There’s also “Everybody Rejoice / A Brand New Day,” penned by future R&B great Luther Vandross (who recorded his own version with his group in 1976). This is performed by Dorothy and the gang—an off-camera Vandross does get to sing the opening line—after Dorothy literally does wetwork on resident Wicked Witch Evillene (Mabel King, another holdover from the show). Her liberated minions shed their skin, get half-buttbald-nekkid, and start singing and dancing.

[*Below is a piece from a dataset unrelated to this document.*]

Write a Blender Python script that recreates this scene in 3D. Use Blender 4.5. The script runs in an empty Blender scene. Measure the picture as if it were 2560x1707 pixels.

Finally, The Wiz reaches its grand finale, “Home,” which Dorothy tearfully belts after Glinda The Good (Lumet’s then-mother-in-law Lena Horne) tells her she can go back to Harlem by clicking her heels three times. (This happens before Horne puts her whole foot into the ultra-uplifting “Believe In Yourself,” mere minutes after Ross somberly sings the song to her new friends.) “Home” was a defining hit not for Ross, but for Stephanie Mills, who played the original Dorothy on Broadway. Mills may have not gotten the chance to play Dorothy on the big screen, but she definitely got the last laugh with “Home.” Her 1989 midtempo revamp not only topped the Billboard Hot Black Singles that year, but became something of a showstopping standard for Mills. The internet is filled with countless videos of her bringing crowds to her feet with the track.

Whether you consider The Wiz to be the movie that “killed” Blaxploitation, a misunderstood cult/hood classic, or just the most fucked-up movie ever to be rated G (I’m sure that deranged subway sequence scarred a few kids), it can’t be denied that Lumet assembled some top-notch talent for this ambitious New York fantasy, from makeup whiz Stan Winston, to elite wardrobe designers like Oscar de la Renta, Bill Blass, and Norma Kamali, to Jones himself. Though Jones wouldn’t win the Oscar for Best Adaptation Score for his work on The Wiz (he’d lose to The Buddy Holly Story), the nomination alone showed that, even when he took on a project he wasn’t enthusiastic about—that he was doing just as a favor—Jones couldn’t help but deliver some classics.